Records from a data collection:
· · · · · · ·

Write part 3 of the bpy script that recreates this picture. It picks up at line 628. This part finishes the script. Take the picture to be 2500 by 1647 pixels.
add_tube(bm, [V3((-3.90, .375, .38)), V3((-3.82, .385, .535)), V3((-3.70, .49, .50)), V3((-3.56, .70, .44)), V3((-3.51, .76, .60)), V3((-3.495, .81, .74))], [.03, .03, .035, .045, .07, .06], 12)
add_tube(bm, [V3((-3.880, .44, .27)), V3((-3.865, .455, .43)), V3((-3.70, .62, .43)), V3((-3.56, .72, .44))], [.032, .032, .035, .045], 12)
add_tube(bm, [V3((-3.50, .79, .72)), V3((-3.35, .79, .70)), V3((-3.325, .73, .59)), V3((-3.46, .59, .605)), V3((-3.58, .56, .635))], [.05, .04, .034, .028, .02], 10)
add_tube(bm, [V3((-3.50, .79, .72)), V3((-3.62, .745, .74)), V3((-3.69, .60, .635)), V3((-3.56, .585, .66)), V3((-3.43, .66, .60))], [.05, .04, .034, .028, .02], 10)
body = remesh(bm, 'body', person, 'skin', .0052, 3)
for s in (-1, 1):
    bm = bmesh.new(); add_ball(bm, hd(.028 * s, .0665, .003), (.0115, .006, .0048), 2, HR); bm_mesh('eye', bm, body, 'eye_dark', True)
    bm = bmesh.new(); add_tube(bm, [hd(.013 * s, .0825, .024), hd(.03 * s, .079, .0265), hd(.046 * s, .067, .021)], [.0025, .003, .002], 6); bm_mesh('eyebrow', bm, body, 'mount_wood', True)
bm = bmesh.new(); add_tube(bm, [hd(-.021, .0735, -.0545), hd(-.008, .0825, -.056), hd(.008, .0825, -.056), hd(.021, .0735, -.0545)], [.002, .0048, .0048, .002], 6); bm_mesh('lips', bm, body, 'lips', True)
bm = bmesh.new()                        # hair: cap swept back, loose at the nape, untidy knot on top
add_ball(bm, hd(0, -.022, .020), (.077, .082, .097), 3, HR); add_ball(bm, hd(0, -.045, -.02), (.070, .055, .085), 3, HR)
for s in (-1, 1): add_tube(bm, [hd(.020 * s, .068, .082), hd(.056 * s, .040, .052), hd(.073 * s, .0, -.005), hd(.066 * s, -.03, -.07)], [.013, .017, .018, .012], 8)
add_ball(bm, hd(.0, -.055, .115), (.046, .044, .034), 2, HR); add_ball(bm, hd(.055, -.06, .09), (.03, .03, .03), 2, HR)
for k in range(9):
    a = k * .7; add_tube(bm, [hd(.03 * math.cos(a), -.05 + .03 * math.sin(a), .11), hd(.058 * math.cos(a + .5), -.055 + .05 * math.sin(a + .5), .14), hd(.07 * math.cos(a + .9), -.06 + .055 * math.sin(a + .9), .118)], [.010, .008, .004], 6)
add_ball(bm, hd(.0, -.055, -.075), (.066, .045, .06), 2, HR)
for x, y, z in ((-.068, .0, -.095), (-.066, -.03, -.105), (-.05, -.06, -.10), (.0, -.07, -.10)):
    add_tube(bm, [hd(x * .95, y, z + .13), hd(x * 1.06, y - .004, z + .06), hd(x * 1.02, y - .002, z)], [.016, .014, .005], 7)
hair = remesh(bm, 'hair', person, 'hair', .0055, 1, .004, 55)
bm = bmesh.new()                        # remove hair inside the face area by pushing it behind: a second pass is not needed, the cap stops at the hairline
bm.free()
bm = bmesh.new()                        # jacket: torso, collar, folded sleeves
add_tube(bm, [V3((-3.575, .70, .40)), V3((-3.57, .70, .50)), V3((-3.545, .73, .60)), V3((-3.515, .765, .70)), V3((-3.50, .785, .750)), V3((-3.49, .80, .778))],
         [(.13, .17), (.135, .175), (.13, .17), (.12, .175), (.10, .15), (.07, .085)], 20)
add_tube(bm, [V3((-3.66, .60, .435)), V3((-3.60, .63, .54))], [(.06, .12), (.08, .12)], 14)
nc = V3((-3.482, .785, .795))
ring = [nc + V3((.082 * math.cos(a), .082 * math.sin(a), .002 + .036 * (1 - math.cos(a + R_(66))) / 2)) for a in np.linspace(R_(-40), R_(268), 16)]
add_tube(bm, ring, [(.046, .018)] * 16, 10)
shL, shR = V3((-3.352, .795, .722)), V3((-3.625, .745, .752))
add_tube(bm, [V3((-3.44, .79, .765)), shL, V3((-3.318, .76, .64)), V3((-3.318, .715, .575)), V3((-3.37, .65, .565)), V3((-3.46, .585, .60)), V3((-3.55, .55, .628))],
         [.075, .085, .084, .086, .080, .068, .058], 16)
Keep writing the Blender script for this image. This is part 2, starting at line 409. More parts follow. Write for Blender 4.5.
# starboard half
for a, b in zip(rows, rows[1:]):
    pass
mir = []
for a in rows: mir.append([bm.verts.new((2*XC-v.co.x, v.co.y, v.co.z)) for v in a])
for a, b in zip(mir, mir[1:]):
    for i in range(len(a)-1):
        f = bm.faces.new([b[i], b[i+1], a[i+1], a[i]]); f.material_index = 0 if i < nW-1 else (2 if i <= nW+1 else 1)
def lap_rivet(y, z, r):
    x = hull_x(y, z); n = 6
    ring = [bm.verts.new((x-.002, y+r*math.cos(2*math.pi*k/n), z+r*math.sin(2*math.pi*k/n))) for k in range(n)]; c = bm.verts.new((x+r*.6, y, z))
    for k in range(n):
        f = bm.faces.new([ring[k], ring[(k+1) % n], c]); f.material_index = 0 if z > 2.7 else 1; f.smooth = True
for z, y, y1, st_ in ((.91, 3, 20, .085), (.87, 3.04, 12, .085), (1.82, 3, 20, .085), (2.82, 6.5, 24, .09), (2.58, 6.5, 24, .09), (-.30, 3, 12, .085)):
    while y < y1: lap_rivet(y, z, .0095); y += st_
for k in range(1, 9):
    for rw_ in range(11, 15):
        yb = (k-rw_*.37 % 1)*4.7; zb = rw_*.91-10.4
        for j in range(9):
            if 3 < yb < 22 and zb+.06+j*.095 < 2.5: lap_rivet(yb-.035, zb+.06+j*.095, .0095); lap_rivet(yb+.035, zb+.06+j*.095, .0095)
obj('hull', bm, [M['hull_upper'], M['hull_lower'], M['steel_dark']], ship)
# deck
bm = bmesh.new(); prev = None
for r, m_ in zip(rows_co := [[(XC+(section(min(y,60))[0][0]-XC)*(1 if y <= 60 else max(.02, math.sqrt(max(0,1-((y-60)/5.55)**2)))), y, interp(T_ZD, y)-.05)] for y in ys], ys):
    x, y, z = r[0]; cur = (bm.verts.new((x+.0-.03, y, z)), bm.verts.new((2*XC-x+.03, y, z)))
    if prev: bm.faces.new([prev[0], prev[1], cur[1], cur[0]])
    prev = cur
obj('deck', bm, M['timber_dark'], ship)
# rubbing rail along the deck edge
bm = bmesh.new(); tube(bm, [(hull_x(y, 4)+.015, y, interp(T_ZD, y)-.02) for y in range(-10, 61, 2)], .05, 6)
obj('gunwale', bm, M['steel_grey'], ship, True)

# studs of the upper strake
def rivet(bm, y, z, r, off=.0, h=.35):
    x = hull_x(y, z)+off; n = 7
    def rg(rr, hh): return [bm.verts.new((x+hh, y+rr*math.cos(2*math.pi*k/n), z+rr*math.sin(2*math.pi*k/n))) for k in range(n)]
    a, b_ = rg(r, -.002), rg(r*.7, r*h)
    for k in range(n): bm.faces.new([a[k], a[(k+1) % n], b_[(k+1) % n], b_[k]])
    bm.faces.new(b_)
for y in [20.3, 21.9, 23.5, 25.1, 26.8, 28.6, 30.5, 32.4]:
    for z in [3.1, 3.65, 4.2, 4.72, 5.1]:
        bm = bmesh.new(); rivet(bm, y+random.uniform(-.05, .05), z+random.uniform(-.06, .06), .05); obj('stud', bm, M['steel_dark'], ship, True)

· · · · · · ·

**DIRECTIONS FOR THIS TASK**:
Start with the line that holds "M['hull_lower'], M['steel_dark']], ship)" and finish with the line that holds "obj('gunwale', bm, M['steel_grey'], ship, True)". Transcribe each line in between exactly, and those two as well.

**TASK ANSWER**:
obj('hull', bm, [M['hull_upper'], M['hull_lower'], M['steel_dark']], ship)
# deck
bm = bmesh.new(); prev = None
for r, m_ in zip(rows_co := [[(XC+(section(min(y,60))[0][0]-XC)*(1 if y <= 60 else max(.02, math.sqrt(max(0,1-((y-60)/5.55)**2)))), y, interp(T_ZD, y)-.05)] for y in ys], ys):
    x, y, z = r[0]; cur = (bm.verts.new((x+.0-.03, y, z)), bm.verts.new((2*XC-x+.03, y, z)))
    if prev: bm.faces.new([prev[0], prev[1], cur[1], cur[0]])
    prev = cur
obj('deck', bm, M['timber_dark'], ship)
# rubbing rail along the deck edge
bm = bmesh.new(); tube(bm, [(hull_x(y, 4)+.015, y, interp(T_ZD, y)-.02) for y in range(-10, 61, 2)], .05, 6)
obj('gunwale', bm, M['steel_grey'], ship, True)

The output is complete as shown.